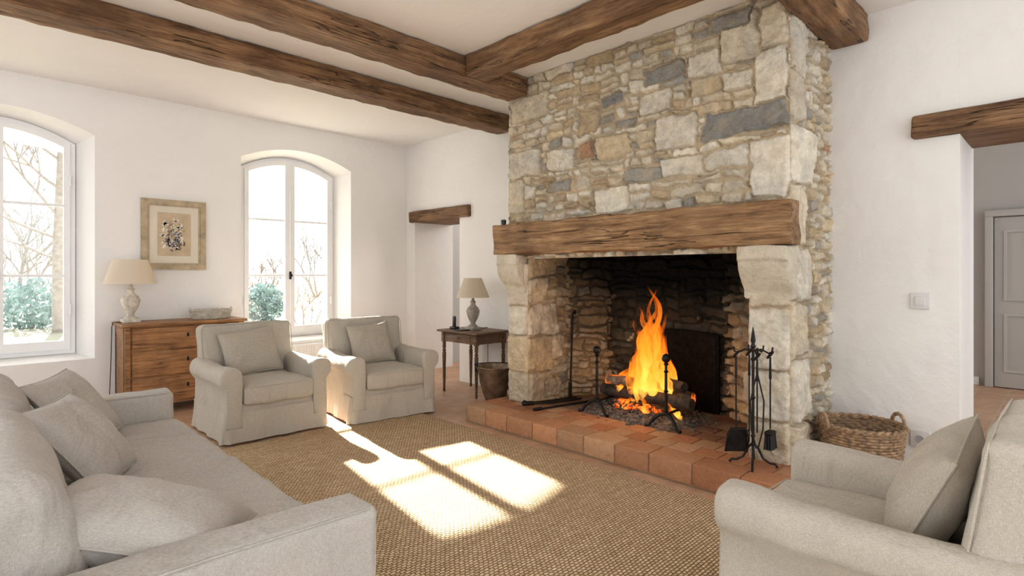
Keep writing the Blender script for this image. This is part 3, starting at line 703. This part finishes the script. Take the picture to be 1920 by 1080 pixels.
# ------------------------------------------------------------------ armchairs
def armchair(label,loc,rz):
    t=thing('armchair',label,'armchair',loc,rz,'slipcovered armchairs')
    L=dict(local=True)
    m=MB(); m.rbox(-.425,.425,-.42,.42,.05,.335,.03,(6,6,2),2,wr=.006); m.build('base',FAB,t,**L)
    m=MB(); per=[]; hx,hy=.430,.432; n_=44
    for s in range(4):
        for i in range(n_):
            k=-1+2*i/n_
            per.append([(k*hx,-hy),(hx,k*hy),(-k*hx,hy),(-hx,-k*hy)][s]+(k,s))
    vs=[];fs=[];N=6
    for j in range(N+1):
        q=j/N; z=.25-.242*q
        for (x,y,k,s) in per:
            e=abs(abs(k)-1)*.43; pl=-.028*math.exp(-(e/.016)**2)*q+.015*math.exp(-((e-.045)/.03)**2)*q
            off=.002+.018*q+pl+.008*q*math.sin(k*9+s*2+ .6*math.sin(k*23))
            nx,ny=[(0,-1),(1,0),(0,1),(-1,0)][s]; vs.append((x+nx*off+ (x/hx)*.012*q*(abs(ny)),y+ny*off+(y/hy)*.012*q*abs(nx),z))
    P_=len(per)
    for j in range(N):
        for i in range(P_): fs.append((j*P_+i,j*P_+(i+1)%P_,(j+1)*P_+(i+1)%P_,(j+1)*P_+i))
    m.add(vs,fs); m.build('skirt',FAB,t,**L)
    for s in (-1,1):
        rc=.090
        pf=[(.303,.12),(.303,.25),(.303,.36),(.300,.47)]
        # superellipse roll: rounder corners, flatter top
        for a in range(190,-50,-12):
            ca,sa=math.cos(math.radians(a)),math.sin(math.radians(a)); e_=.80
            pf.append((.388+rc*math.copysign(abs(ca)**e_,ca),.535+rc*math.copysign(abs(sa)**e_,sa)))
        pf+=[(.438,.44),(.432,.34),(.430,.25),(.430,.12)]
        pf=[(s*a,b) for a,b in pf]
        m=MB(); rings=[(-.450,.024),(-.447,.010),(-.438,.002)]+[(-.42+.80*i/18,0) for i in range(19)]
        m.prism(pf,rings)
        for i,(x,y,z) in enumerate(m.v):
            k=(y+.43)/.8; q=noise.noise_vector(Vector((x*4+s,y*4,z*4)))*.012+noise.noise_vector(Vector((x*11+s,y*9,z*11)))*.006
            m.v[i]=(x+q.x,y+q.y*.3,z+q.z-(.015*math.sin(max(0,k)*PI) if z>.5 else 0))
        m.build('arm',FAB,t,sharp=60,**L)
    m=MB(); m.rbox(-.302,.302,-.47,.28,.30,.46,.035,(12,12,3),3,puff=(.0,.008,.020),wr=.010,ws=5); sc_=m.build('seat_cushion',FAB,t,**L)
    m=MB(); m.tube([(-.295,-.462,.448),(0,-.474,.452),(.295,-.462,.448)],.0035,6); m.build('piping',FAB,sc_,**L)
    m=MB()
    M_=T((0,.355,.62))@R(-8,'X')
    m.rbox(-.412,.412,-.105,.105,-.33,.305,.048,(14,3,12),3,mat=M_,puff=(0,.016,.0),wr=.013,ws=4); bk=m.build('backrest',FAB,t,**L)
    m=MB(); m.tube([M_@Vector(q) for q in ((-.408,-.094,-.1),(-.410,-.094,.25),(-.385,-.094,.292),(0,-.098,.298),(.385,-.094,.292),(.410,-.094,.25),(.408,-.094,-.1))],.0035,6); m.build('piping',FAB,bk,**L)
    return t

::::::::

**REQUIRED WORK**
Give an exact copy of the material, leaving out every picture.

**TASK OUTPUT**
Keep writing the Blender script for this image. This is part 3, starting at line 703. This part finishes the script. Take the picture to be 1920 by 1080 pixels.
# ------------------------------------------------------------------ armchairs
def armchair(label,loc,rz):
    t=thing('armchair',label,'armchair',loc,rz,'slipcovered armchairs')
    L=dict(local=True)
    m=MB(); m.rbox(-.425,.425,-.42,.42,.05,.335,.03,(6,6,2),2,wr=.006); m.build('base',FAB,t,**L)
    m=MB(); per=[]; hx,hy=.430,.432; n_=44
    for s in range(4):
        for i in range(n_):
            k=-1+2*i/n_
            per.append([(k*hx,-hy),(hx,k*hy),(-k*hx,hy),(-hx,-k*hy)][s]+(k,s))
    vs=[];fs=[];N=6
    for j in range(N+1):
        q=j/N; z=.25-.242*q
        for (x,y,k,s) in per:
            e=abs(abs(k)-1)*.43; pl=-.028*math.exp(-(e/.016)**2)*q+.015*math.exp(-((e-.045)/.03)**2)*q
            off=.002+.018*q+pl+.008*q*math.sin(k*9+s*2+ .6*math.sin(k*23))
            nx,ny=[(0,-1),(1,0),(0,1),(-1,0)][s]; vs.append((x+nx*off+ (x/hx)*.012*q*(abs(ny)),y+ny*off+(y/hy)*.012*q*abs(nx),z))
    P_=len(per)
    for j in range(N):
        for i in range(P_): fs.append((j*P_+i,j*P_+(i+1)%P_,(j+1)*P_+(i+1)%P_,(j+1)*P_+i))
    m.add(vs,fs); m.build('skirt',FAB,t,**L)
    for s in (-1,1):
        rc=.090
        pf=[(.303,.12),(.303,.25),(.303,.36),(.300,.47)]
        # superellipse roll: rounder corners, flatter top
        for a in range(190,-50,-12):
            ca,sa=math.cos(math.radians(a)),math.sin(math.radians(a)); e_=.80
            pf.append((.388+rc*math.copysign(abs(ca)**e_,ca),.535+rc*math.copysign(abs(sa)**e_,sa)))
        pf+=[(.438,.44),(.432,.34),(.430,.25),(.430,.12)]
        pf=[(s*a,b) for a,b in pf]
        m=MB(); rings=[(-.450,.024),(-.447,.010),(-.438,.002)]+[(-.42+.80*i/18,0) for i in range(19)]
        m.prism(pf,rings)
        for i,(x,y,z) in enumerate(m.v):
            k=(y+.43)/.8; q=noise.noise_vector(Vector((x*4+s,y*4,z*4)))*.012+noise.noise_vector(Vector((x*11+s,y*9,z*11)))*.006
            m.v[i]=(x+q.x,y+q.y*.3,z+q.z-(.015*math.sin(max(0,k)*PI) if z>.5 else 0))
        m.build('arm',FAB,t,sharp=60,**L)
    m=MB(); m.rbox(-.302,.302,-.47,.28,.30,.46,.035,(12,12,3),3,puff=(.0,.008,.020),wr=.010,ws=5); sc_=m.build('seat_cushion',FAB,t,**L)
    m=MB(); m.tube([(-.295,-.462,.448),(0,-.474,.452),(.295,-.462,.448)],.0035,6); m.build('piping',FAB,sc_,**L)
    m=MB()
    M_=T((0,.355,.62))@R(-8,'X')
    m.rbox(-.412,.412,-.105,.105,-.33,.305,.048,(14,3,12),3,mat=M_,puff=(0,.016,.0),wr=.013,ws=4); bk=m.build('backrest',FAB,t,**L)
    m=MB(); m.tube([M_@Vector(q) for q in ((-.408,-.094,-.1),(-.410,-.094,.25),(-.385,-.094,.292),(0,-.098,.298),(.385,-.094,.292),(.410,-.094,.25),(.408,-.094,-.1))],.0035,6); m.build('piping',FAB,bk,**L)
    return t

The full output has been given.